Starting at the line with "script. Write for Blender 4.5.", transcribe each line through the final one, both included, and add nothing.

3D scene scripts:

==========

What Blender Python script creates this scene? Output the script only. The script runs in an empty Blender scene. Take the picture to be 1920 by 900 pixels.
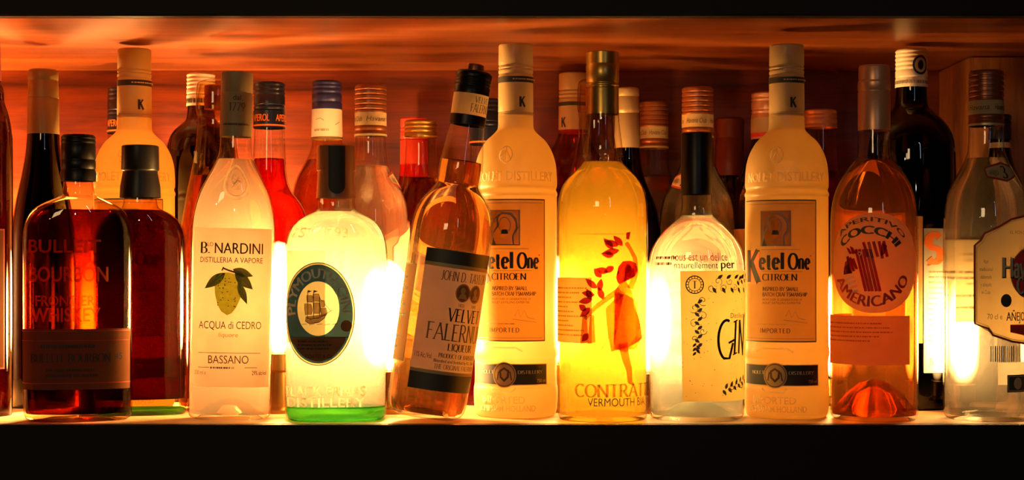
import bpy, bmesh, math, random
from mathutils import Vector, Matrix
random.seed(7)
C = bpy.context.scene
COL = C.collection
PI = math.pi
# ---------------------------------------------------------------- camera, world, lamps in the room, exposure
F = 3050.0            # focal length in pixels of the 1920 wide frame
YH = 500.0            # picture row of the eye level
EDGE = 1.29           # camera to front edge of the shelf
ZC = 0.1256           # eye level above the shelf top
CLEAR = 0.3245        # shelf top to underside of the shelf above
cam_d = bpy.data.cameras.new('camera'); cam = bpy.data.objects.new('camera', cam_d); COL.objects.link(cam)
cam.location = (0, -EDGE, ZC); cam.rotation_euler = (PI/2, 0, 0)
cam_d.sensor_width = 36; cam_d.lens = 36*F/1920; cam_d.shift_y = (YH-450)/1920; cam_d.clip_start = .02
C.camera = cam
W = bpy.data.worlds.new('world'); C.world = W; W.use_nodes = True
W.node_tree.nodes['Background'].inputs[0].default_value = (1, .52, .24, 1)
W.node_tree.nodes['Background'].inputs[1].default_value = .008
BULB = 430.0
def area(name, loc, target, sx, sy, power, col):
    l = bpy.data.lights.new(name, 'AREA'); l.shape = 'RECTANGLE'; l.size = sx; l.size_y = sy; l.energy = power; l.color = col
    o = bpy.data.objects.new(name, l); COL.objects.link(o); o.location = loc
    o.rotation_euler = (Vector(target)-Vector(loc)).to_track_quat('-Z', 'Y').to_euler()
    return o
area('room_window_light', (.75, -2.3, .75), (0, 0, .1), .06, .5, .9, (.6, .75, 1))
area('room_front_fill', (-.6, -2.1, .62), (0, 0, .15), .4, .25, 4.6, (1, .66, .31))  # unseen warm fill added in front, set low to brighten caps and labels
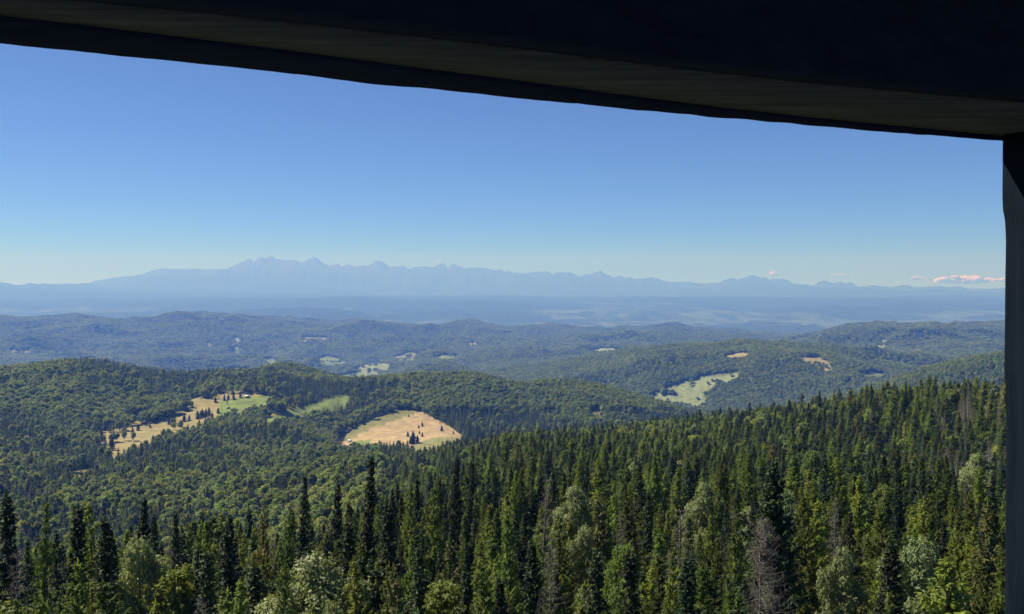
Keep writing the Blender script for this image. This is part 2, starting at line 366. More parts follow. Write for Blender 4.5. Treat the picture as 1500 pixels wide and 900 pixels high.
# ------------------------------------------------------------------ tree materials
def leafmat(name, a, b_, trans=.35, rough=.6, tcol=None, hue=.05, bright=(.48, 1.45), nscale=.8, spec=.2):
    """needles or leaves: two own tones mixed by noise, tree to tree variation, light shining through"""
    def build(nt, b):
        tc = N(nt, 'ShaderNodeTexCoord'); oi = N(nt, 'ShaderNodeObjectInfo')
        n = N(nt, 'ShaderNodeTexNoise'); n.inputs['Scale'].default_value = nscale; n.inputs['Detail'].default_value = 3
        nt.links.new(tc.outputs['Object'], n.inputs['Vector'])
        mr0 = N(nt, 'ShaderNodeMapRange'); mr0.inputs[1].default_value = .35; mr0.inputs[2].default_value = .65
        nt.links.new(n.outputs['Fac'], mr0.inputs[0])
        mx = N(nt, 'ShaderNodeMix', data_type='RGBA'); mx.inputs[6].default_value = (*a, 1); mx.inputs[7].default_value = (*b_, 1)
        nt.links.new(mr0.outputs[0], mx.inputs[0])
        hs = N(nt, 'ShaderNodeHueSaturation')
        mh = N(nt, 'ShaderNodeMapRange'); mh.inputs[3].default_value = .5 - hue; mh.inputs[4].default_value = .5 + hue * .5
        mu = N(nt, 'ShaderNodeMath', operation='MULTIPLY'); mu.inputs[1].default_value = 7.31
        fr = N(nt, 'ShaderNodeMath', operation='FRACT')
        nt.links.new(oi.outputs['Random'], mu.inputs[0]); nt.links.new(mu.outputs[0], fr.inputs[0]); nt.links.new(fr.outputs[0], mh.inputs[0])
        mv = N(nt, 'ShaderNodeMapRange'); mv.inputs[3].default_value = bright[0]; mv.inputs[4].default_value = bright[1]
        nt.links.new(oi.outputs['Random'], mv.inputs[0])
        nt.links.new(mh.outputs[0], hs.inputs['Hue']); nt.links.new(mv.outputs[0], hs.inputs['Value']); nt.links.new(mx.outputs[2], hs.inputs['Color'])
        nt.links.new(hs.outputs[0], b.inputs['Base Color'])
        b.inputs['Roughness'].default_value = rough; b.inputs['Specular IOR Level'].default_value = spec
        tr = N(nt, 'ShaderNodeBsdfTranslucent')
        tm = N(nt, 'ShaderNodeMix', data_type='RGBA', blend_type='MULTIPLY'); tm.inputs[0].default_value = 1
        tm.inputs[7].default_value = (*(tcol or (1.3, 1.25, .5)), 1)
        nt.links.new(hs.outputs[0], tm.inputs[6]); nt.links.new(tm.outputs[2], tr.inputs['Color'])
        ms = N(nt, 'ShaderNodeMixShader'); ms.inputs[0].default_value = trans
        out = nt.nodes['Material Output']
        nt.links.new(b.outputs[0], ms.inputs[1]); nt.links.new(tr.outputs[0], ms.inputs[2]); nt.links.new(ms.outputs[0], out.inputs['Surface'])
    return material(name, build=build)
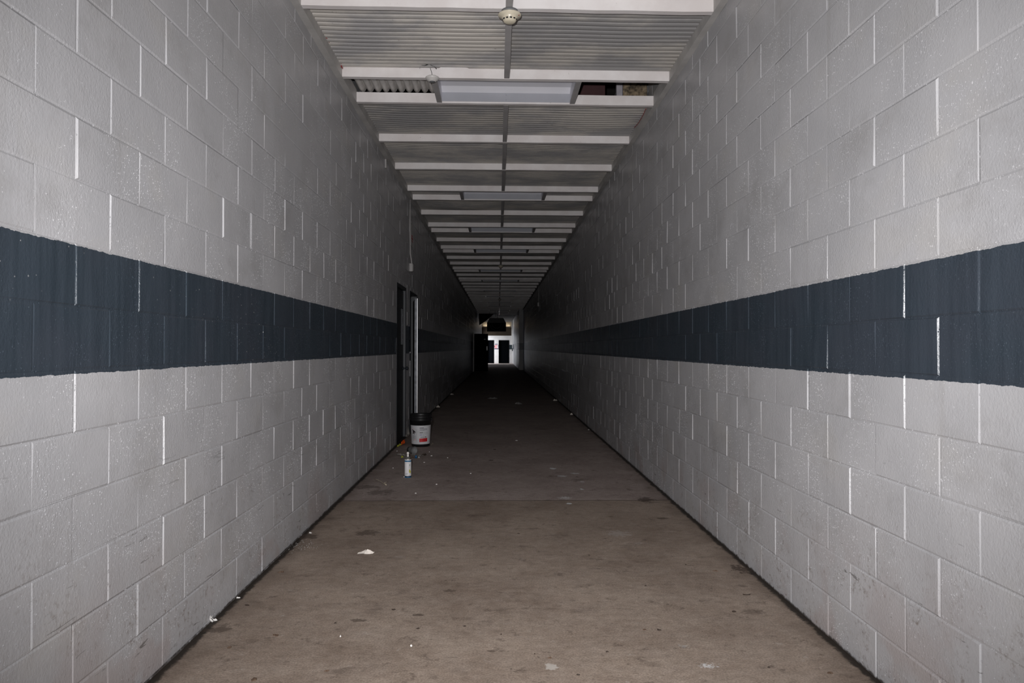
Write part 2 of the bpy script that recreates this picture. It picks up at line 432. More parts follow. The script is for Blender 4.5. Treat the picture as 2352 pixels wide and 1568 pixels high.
# ------------------------------------------------------------------ block walls
def block_wall(mb, X, side, mid, phase, y0, y1, ztop, openings, seed, kmin=-7):
    """side +1: face looks to +X (left wall). Every block is modelled with tooled joints round it."""
    r = random.Random(seed)
    k = kmin
    while mid + k*C_ < ztop:
        za, zb = mid + k*C_, min(mid + (k+1)*C_, ztop)
        segs = [(y0, y1, za, zb)]
        for (oa, ob, ot) in openings:
            new = []
            for (a, b, c, d) in segs:
                if c >= ot or b <= oa or a >= ob: new.append((a, b, c, d)); continue
                if a < oa: new.append((a, oa, c, d))
                if b > ob: new.append((ob, b, c, d))
                if d > ot + .01: new.append((max(a, oa), min(b, ob), ot, d))
            segs = new
        ph = phase + (k % 2) * B_ / 2
        for (a, b, c, d) in segs:
            i = math.floor((a - ph) / B_)
            while True:
                ya, yb = max(a, ph + i*B_), min(b, ph + (i+1)*B_)
                if ya >= b - 1e-6: break
                i += 1
                if yb - ya < .035 or d - c < .02: continue
                off = r.gauss(0, .0005); t1 = r.gauss(0, .0011); t2 = r.gauss(0, .0006)
                wh = r.uniform(.005, .0065); wv = r.choice((.003, .0036, .0045, .006)); D = r.uniform(.0022, .0040)
                base = len(mb.v)
                for (iv, ih, dd) in ((0., 0., 1.), (.0022, .0020, .85), (.0022 + wv, .0020 + wh, 0.)):
                    for (yy, zz, sy, sz) in ((ya, c, 1, 1), (yb, c, -1, 1), (yb, d, -1, -1), (ya, d, 1, -1)):
                        depth = off - sy*t1 - sz*t2 if dd == 0 else -D*dd
                        mb.v.append((X + side*depth, yy + sy*iv, zz + sz*ih))
                def fc(q): mb.face(q if side < 0 else q[::-1])
                for ring in (0, 1):
                    o = base + ring*4
                    for j in range(4):
                        fc([o+j, o+4+j, o+4+(j+1) % 4, o+(j+1) % 4])
                fc([base+8, base+11, base+10, base+9])
        k += 1
    # masonry behind the faces
    ys = sorted({y0, y1, *[q for o in openings for q in o[:2]]})
    for a, b in zip(ys[:-1], ys[1:]):
        op = [o for o in openings if o[0] <= a + 1e-6 and o[1] >= b - 1e-6]
        zl = op[0][2] if op else -.02
        xa, xb = (X - .19, X - .0115) if side > 0 else (X + .0115, X + .19)
        mb.box(xa, xb, a, b, zl, ztop)

def nub_field(mb, X, side, zones, ztop, openings, seed):
    """lumps of paint and aggregate standing off the block faces, gathered in patches"""
    from mathutils import noise as mn
    r = random.Random(seed); q6 = [(math.cos(PI*j/3), math.sin(PI*j/3)) for j in range(6)]
    for (y0, y1, dens, smin, smax) in zones:
        for _ in range(int((y1 - y0)*ztop*dens)):
            y, z = r.uniform(y0, y1), r.uniform(.02, ztop)
            if any(a < y < b and z < t for a, b, t in openings): continue
            c = mn.noise((y*2.1 + seed*7, z*2.6, 1.5)) + .55*mn.noise((y*7.5, z*9., seed*3.))
            if c < r.uniform(-.5, .55): continue
            a = smin + (smax - smin)*r.random()**2.6; b = a*r.uniform(.8, 1.5); hh = a*r.uniform(.35, .75); t = r.uniform(0, 1.)
            i = len(mb.v)
            for (cx, cz) in q6:
                k = r.uniform(.8, 1.2)
                mb.v.append((X - side*.0006, y + a*k*math.cos(t + math.atan2(cz, cx)), z + b*k*math.sin(t + math.atan2(cz, cx))))
            mb.v.append((X + side*hh, y + r.uniform(-.2, .2)*a, z + r.uniform(-.2, .2)*b))
            for j in range(6):
                f = (i+j, i+(j+1) % 6, i+6); mb.face(f if side > 0 else f[::-1], 0, True)
ZONES = [(1.4, 4., 5600, .0010, .0039), (4., 8., 4200, .0012, .0041), (8., 15., 1700, .0017, .0046)]
DT = 2.178
D1 = (9.56, 10.50); D2 = (10.97, 11.93); D3 = (38.6, 39.62); DAY = (58.3, 59.7); DAY2 = (50.5, 52.5)
ZT = 4.55
mb = MB(); block_wall(mb, WL, 1, MIDL, 2.3077, -1.2, 60., ZT, [(*D1, DT), (*D2, DT), (*D3, 2.13), (*DAY, 2.2), (*DAY2, 2.2)], 3, -8)
nub_field(mb, WL, 1, ZONES, 3.6, [(*D1, DT), (*D2, DT)], 1)
struct(mb.build('wall_left', M['wl']), 'long grey block wall with slate blue band and steel doors', 'wall')
mb = MB(); block_wall(mb, WR, -1, MIDR, 2.176, -1.2, 42., ZT, [], 5, -8)
mb.box(1.24, WR - .012, 42., 42.2, 0, ZT)
nub_field(mb, WR, -1, ZONES, 3.6, [], 2)
struct(mb.build('wall_right', M['wr']), 'long unbroken grey block wall with slate blue band, opposite the doors', 'wall')
mb = MB(); block_wall(mb, 1.25, -1, MIDR, 2.176, 42.2, 60., ZT, [], 8, -8)
struct(mb.build('wall_far_right', M['wr']), 'daylit far end of the block wall beyond the jog', 'wall')

# floor
mb = MB()
mb.box(WL - .19, WR + .19, -1.2, 60.3, -.12, 0.)
struct(mb.build('floor', M['floor']), 'stained brown concrete floor with dark grime along both walls', 'floor')
mb = MB(); mb.box(WL - .19, WR + .19, -1.2, 60.3, ZT, ZT + .15)
struct(mb.build('ceiling', M['dark']), 'dark roof slab above the corrugated panels', 'ceiling')
# ledger channels carrying the panels along both walls
for i, (xa, xb, side, txt) in enumerate(((WL, WL + .054, 1, 'wall with the doors'), (WR - .049, WR, -1, 'wall without doors'))):
    mb = MB(); t = .003
    mb.box(xa, xb, 1.0, 49., ZB, ZB + t)
    mb.box(xa, xb, 1.0, 49., ZD + .02, ZD + .02 + t)
    if side > 0: mb.box(xb - t, xb, 1.0, 49., ZB + t, ZD + .02)
    else: mb.box(xa, xa + t, 1.0, 49., ZB + t, ZD + .02)
    mb.box(xa + .001, xb - .001, 1.0, 49., ZB + t, ZD + .02)
    struct(mb.build('trim_%d' % (i+1), M['ledger']), 'grey steel ledger channel under the ceiling along the ' + txt, 'trim')

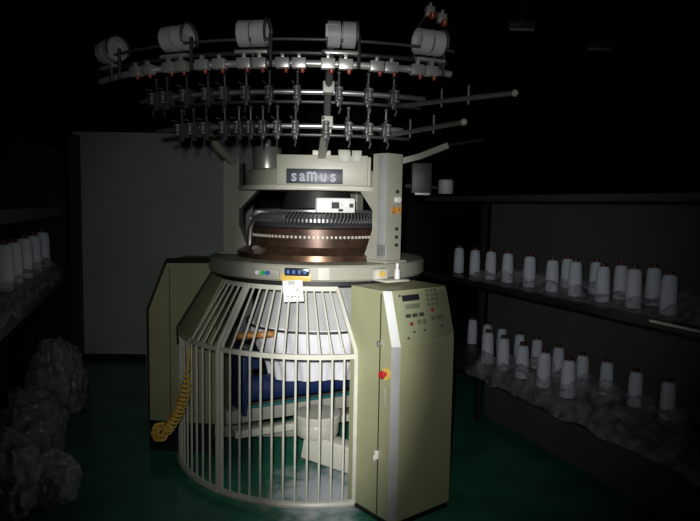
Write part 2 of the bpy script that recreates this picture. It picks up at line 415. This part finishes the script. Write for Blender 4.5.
b = MB(); b.lathe([(0, 2.061), (.026, 2.061), (.026, 2.10), (.018, 2.112), (0, 2.112)], Matrix.Translation(mo), 24); part(b, 'knob', 'chrome', mt)
b = MB(); b.box((.185, -.49, 2.00), (.075, .09, .075), None, .004); b.box((.26, -.485, 2.00), (.06, .09, .07), None, .004); part(b, 'junction_box', 'greybeam')
# right-hand box and white cap beyond the pillar
b = MB(); b.box((.70, -.10, 1.89), (.13, .16, .20), None, .004); sb = part(b, 'side_box', 'darkpaint')
b = MB(); b.box((.705, -.19, 1.785), (.10, .012, .012)); part(b, 'lamp_strip', 'white', sb)
b = MB(); b.lathe([(0, 0), (.045, 0), (.05, .01), (.05, .085), (.042, .095), (0, .095)], Matrix.Translation((.87, -.12, 1.79)), 24)
cp = part(b, 'oil_cup', 'drumwhite', label='white cup on a bracket')
b = MB(); b.tube([(.60, -.10, 1.84), (.83, -.12, 1.83)], .012, 8); part(b, 'bracket', 'dark', cp)

# --- support arms
def arm(path, w, name='support_arm', m='cream'):
    b = MB(); b.tube(path, w, 4); return part(b, name, m, smooth=False)
arm([pol(-94, .55, 2.0), pol(-86, .60, 1.985), pol(-77, .68, 2.06), pol(-72, .74, 2.135)], .028)
arm([pol(-72, .74, 2.135), pol(-55, .98, 2.14), pol(-42, 1.19, 2.10)], .010, 'support_rod', 'dark')
arm([pol(4.9, .45, 1.99), pol(4.9, .62, 2.02), pol(4.9, .95, 2.07), pol(4.9, 1.18, 2.085)], .032)
b = MB(); b.box((0, 0, 0), (.11, .10, .03), pf(4.9, .50, 2.015), .003); part(b, 'arm_foot', 'pale')
arm([pol(62, .62, 1.99), pol(64, .74, 2.02), pol(66, .92, 2.09)], .026, m='greybeam')
arm([pol(66, .92, 2.09), pol(58, 1.18, 2.10)], .010, 'support_rod', 'dark')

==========

**TASK RESULT**:
Write part 2 of the bpy script that recreates this picture. It picks up at line 415. This part finishes the script. Write for Blender 4.5.
b = MB(); b.lathe([(0, 2.061), (.026, 2.061), (.026, 2.10), (.018, 2.112), (0, 2.112)], Matrix.Translation(mo), 24); part(b, 'knob', 'chrome', mt)
b = MB(); b.box((.185, -.49, 2.00), (.075, .09, .075), None, .004); b.box((.26, -.485, 2.00), (.06, .09, .07), None, .004); part(b, 'junction_box', 'greybeam')
# right-hand box and white cap beyond the pillar
b = MB(); b.box((.70, -.10, 1.89), (.13, .16, .20), None, .004); sb = part(b, 'side_box', 'darkpaint')
b = MB(); b.box((.705, -.19, 1.785), (.10, .012, .012)); part(b, 'lamp_strip', 'white', sb)
b = MB(); b.lathe([(0, 0), (.045, 0), (.05, .01), (.05, .085), (.042, .095), (0, .095)], Matrix.Translation((.87, -.12, 1.79)), 24)
cp = part(b, 'oil_cup', 'drumwhite', label='white cup on a bracket')
b = MB(); b.tube([(.60, -.10, 1.84), (.83, -.12, 1.83)], .012, 8); part(b, 'bracket', 'dark', cp)

# --- support arms
def arm(path, w, name='support_arm', m='cream'):
    b = MB(); b.tube(path, w, 4); return part(b, name, m, smooth=False)
arm([pol(-94, .55, 2.0), pol(-86, .60, 1.985), pol(-77, .68, 2.06), pol(-72, .74, 2.135)], .028)
arm([pol(-72, .74, 2.135), pol(-55, .98, 2.14), pol(-42, 1.19, 2.10)], .010, 'support_rod', 'dark')
arm([pol(4.9, .45, 1.99), pol(4.9, .62, 2.02), pol(4.9, .95, 2.07), pol(4.9, 1.18, 2.085)], .032)
b = MB(); b.box((0, 0, 0), (.11, .10, .03), pf(4.9, .50, 2.015), .003); part(b, 'arm_foot', 'pale')
arm([pol(62, .62, 1.99), pol(64, .74, 2.02), pol(66, .92, 2.09)], .026, m='greybeam')
arm([pol(66, .92, 2.09), pol(58, 1.18, 2.10)], .010, 'support_rod', 'dark')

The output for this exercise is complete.